What types of interactive systems has Dr. Stanney's research yielded? Working with several university and Institute for Simulation and Training (IST) colleagues and graduate assistants, including Dr. Clint Bowers, Mr. Brian Goldiez, and Dr. Jannick Rolland, as well as many others in her Synthetic Environment Research Group, Dr. Stanney's efforts have produced promising results in multi-modal interactions involving integrated visual displays, auditory displays supplemented with 3-D audio, olfactory displays, and haptic displays using special gloves and tactile vests. By tapping into all of the sensory capabilities of the human body, and not limiting processing to solely visual abilities, Dr. Stanney has been able to achieve a rich and more efficient multi-modal experience.

Dr. Stanney's new multi-modal systems will be particularly beneficial for supporting time-dependent, information-laden tasks such as those performed by air traffic controllers, command-and-control personnel, and emergency management respondents. Her theories and models also take advantage of a number of sensory channels, so individuals with visual-impairments, hearing impairments and tactile sensation loss, including the elderly, can participate with these new multi-modal systems more fully than they might using a more traditional visual system.
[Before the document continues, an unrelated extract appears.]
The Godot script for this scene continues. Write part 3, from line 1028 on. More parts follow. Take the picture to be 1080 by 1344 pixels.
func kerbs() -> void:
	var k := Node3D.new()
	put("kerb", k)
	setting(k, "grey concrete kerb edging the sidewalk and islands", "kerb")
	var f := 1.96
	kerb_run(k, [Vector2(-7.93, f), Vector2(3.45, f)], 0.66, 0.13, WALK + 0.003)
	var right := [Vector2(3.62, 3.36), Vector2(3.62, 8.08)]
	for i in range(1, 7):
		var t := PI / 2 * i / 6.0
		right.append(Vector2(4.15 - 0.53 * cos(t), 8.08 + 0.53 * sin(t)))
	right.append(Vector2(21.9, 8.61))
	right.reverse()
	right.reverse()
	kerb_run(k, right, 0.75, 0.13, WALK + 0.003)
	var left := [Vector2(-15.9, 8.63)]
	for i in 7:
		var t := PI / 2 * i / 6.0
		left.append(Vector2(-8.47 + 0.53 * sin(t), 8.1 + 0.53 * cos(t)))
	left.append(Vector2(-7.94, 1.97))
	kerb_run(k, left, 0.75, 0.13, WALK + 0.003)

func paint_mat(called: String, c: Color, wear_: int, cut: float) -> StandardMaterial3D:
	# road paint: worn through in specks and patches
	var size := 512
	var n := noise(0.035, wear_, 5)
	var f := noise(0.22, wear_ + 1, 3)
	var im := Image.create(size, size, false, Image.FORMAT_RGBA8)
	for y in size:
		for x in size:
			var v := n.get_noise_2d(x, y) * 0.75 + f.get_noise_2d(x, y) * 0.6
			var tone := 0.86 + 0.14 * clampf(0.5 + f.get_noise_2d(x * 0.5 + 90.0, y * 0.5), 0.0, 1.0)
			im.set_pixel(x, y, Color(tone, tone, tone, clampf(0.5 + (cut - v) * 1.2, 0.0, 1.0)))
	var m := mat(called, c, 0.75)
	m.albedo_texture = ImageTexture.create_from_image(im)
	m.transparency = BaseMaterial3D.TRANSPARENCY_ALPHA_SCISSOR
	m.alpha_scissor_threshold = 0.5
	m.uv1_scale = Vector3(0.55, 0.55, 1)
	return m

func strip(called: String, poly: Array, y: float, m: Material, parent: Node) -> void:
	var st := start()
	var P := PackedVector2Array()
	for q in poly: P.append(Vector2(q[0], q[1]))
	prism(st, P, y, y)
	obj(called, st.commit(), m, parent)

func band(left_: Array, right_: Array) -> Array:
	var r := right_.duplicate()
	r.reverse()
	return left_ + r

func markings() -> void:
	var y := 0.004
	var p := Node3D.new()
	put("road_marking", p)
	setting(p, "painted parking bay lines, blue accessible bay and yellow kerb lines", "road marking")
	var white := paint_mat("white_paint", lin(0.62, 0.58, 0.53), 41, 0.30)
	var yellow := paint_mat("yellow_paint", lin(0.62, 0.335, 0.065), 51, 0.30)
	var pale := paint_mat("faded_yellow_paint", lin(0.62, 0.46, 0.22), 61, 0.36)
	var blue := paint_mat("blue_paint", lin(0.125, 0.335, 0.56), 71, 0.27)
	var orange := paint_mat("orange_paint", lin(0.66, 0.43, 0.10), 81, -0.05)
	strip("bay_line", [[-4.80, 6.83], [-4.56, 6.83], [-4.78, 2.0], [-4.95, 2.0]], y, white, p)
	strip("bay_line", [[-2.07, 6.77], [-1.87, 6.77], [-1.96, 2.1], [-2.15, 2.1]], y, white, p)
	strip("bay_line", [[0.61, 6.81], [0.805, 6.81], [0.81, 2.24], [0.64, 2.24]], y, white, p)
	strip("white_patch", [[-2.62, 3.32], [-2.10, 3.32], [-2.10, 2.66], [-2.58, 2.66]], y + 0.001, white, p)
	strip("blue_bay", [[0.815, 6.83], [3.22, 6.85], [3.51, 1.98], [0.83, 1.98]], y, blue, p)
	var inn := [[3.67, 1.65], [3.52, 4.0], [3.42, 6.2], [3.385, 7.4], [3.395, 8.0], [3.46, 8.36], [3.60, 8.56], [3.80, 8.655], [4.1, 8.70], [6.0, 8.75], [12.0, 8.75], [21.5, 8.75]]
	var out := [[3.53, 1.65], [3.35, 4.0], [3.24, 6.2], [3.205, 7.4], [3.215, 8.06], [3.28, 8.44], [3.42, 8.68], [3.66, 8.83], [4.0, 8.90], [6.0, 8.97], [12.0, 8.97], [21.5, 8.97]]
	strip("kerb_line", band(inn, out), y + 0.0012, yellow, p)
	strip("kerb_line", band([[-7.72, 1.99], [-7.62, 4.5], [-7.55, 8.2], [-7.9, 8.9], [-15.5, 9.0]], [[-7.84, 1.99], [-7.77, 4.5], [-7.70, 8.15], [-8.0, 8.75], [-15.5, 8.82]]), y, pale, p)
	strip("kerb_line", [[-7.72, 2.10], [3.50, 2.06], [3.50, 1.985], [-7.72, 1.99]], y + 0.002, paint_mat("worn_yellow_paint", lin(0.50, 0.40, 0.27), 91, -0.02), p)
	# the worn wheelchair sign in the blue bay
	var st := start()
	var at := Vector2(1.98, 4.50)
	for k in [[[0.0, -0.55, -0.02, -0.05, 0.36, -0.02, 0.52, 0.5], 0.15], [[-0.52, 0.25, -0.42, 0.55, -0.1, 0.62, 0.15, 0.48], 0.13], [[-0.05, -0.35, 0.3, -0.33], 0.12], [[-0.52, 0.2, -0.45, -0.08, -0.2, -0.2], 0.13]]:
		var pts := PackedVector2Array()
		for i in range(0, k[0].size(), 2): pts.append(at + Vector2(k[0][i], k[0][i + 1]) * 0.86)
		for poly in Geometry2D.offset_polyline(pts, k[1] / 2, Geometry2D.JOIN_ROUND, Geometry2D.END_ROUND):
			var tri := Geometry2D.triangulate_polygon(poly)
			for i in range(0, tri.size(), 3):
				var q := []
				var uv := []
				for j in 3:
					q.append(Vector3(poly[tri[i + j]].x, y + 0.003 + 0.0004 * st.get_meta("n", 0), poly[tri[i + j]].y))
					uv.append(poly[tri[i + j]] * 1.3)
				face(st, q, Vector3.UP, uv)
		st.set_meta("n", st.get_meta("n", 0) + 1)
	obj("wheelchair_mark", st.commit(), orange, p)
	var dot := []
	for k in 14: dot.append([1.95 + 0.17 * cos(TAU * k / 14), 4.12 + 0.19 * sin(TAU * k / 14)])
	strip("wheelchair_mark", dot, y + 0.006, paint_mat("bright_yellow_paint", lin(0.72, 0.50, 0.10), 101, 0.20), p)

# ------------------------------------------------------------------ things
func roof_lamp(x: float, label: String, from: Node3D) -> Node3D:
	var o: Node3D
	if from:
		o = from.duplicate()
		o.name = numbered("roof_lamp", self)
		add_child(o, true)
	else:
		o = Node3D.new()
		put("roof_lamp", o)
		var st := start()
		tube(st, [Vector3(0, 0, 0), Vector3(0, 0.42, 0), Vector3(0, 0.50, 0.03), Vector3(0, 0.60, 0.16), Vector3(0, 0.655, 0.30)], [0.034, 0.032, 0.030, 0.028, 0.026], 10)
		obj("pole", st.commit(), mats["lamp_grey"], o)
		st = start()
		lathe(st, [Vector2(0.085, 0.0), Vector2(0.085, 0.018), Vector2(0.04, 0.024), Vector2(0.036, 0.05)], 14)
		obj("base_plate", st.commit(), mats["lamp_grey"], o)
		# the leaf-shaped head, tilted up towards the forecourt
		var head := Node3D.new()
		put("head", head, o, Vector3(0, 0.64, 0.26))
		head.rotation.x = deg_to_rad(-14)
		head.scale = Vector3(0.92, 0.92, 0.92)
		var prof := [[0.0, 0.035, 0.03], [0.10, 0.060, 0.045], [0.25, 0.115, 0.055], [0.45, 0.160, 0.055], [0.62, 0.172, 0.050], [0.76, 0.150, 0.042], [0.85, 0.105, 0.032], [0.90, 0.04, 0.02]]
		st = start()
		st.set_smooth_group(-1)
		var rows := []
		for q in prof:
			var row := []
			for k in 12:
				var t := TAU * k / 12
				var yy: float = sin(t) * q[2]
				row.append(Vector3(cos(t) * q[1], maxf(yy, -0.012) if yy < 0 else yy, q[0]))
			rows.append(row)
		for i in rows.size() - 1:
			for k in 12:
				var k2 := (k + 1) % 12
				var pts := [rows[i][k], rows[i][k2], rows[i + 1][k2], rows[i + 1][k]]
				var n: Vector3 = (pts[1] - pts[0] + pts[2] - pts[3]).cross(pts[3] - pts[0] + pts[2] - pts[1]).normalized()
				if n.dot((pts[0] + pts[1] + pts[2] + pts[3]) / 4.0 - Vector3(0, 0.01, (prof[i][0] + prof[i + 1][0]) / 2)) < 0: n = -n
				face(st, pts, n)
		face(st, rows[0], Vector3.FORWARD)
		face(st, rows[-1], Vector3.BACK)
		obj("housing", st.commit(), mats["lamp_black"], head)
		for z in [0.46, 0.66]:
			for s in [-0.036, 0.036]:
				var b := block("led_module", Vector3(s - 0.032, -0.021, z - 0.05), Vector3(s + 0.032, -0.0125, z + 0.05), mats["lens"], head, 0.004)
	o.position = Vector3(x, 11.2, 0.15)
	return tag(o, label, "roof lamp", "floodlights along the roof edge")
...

In her twelve years of research into human-computer interaction, Dr. Stanney's efforts have received recognition from a number of different sources. Primary to all of these is her assistance to the Defense Advanced Research Project Agency (DARPA) and their attempts to realize Augmented Cognition, a program destined to revolutionize the way humans interact with computers. The theory behind the DARPA program is that by replacing electromechanical interaction devices like a joystick or mouse with electrophysical interaction devices such as electroencephalograms (EEG) or functional magnetic resonance imaging (fMRI), subtle human physiological indicators could be used to direct human-computer interactions. Dr. Stanney's multi-modal research aids the Augmented Cognition program by devising theories to direct how best to coordinate between physiological sensing and interface presentation. In collaboration with her colleagues at UCF and IST, Dr. Stanney has been able to secure over two million dollars in research funding over the past two years from the Office of Naval Research to support such multi-modal research.

Throughout her work in human-computer interaction and more recently multi-modal computing research, Dr. Stanney has made immeasurable contributions to not only the field of Industrial Engineering, but also to the University as a whole. These efforts have recently been recognized by the bestowment of the UCF Trustee Chair distinction. She envisions making continued contributions to this expanding field for at least another.